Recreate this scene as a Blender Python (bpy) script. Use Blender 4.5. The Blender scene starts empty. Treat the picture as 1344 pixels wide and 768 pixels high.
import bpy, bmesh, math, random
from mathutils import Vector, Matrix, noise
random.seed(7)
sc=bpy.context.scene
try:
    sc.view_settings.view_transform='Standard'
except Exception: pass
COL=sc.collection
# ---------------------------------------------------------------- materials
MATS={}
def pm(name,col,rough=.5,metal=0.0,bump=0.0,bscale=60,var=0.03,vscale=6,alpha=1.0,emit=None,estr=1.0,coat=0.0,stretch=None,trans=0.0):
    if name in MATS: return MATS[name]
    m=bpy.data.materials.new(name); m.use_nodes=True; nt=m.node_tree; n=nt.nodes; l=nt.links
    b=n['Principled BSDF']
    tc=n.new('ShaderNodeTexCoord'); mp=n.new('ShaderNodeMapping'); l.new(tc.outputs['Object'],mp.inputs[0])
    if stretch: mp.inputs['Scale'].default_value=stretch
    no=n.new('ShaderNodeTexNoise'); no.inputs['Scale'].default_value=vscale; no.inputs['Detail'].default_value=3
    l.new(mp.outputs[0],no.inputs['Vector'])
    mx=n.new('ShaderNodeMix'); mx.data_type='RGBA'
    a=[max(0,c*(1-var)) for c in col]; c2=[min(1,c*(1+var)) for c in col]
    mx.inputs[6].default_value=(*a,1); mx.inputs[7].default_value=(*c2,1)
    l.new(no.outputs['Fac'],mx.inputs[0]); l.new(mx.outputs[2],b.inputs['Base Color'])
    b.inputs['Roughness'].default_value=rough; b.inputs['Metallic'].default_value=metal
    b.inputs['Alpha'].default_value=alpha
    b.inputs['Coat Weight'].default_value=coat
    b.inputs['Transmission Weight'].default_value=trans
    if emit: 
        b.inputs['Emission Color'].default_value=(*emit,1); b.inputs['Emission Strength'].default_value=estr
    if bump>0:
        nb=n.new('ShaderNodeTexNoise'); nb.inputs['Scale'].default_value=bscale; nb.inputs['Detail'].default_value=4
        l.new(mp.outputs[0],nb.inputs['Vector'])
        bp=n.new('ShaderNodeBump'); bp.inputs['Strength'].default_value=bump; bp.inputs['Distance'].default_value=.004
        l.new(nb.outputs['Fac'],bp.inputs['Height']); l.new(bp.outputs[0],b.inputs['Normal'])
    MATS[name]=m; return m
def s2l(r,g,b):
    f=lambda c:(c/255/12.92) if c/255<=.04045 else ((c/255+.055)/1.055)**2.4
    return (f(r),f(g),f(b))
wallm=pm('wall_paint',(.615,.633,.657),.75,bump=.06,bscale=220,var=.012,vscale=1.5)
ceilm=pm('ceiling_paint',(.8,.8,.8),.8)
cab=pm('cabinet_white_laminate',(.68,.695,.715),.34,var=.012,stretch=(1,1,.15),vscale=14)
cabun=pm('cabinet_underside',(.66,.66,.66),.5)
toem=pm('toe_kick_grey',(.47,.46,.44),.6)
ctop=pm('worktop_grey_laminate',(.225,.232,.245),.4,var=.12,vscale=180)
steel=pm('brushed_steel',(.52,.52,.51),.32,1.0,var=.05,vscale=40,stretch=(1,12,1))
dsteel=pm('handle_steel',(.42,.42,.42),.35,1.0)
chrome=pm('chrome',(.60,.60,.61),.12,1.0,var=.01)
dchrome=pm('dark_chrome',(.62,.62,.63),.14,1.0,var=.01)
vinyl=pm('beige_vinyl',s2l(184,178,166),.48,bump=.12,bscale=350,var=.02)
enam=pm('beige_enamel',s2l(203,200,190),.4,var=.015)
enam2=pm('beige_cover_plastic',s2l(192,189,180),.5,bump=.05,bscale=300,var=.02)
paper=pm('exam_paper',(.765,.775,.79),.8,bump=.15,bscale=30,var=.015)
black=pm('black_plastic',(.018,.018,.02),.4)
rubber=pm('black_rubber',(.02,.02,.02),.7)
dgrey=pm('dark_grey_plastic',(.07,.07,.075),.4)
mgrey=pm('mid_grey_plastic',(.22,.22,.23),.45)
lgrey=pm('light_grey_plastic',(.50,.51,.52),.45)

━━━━

What is expected
Extract every line containing the string "scene" from the material.

Result for this task
Recreate this scene as a Blender Python (bpy) script. Use Blender 4.5. The Blender scene starts empty. Treat the picture as 1344 pixels wide and 768 pixels high.
sc=bpy.context.scene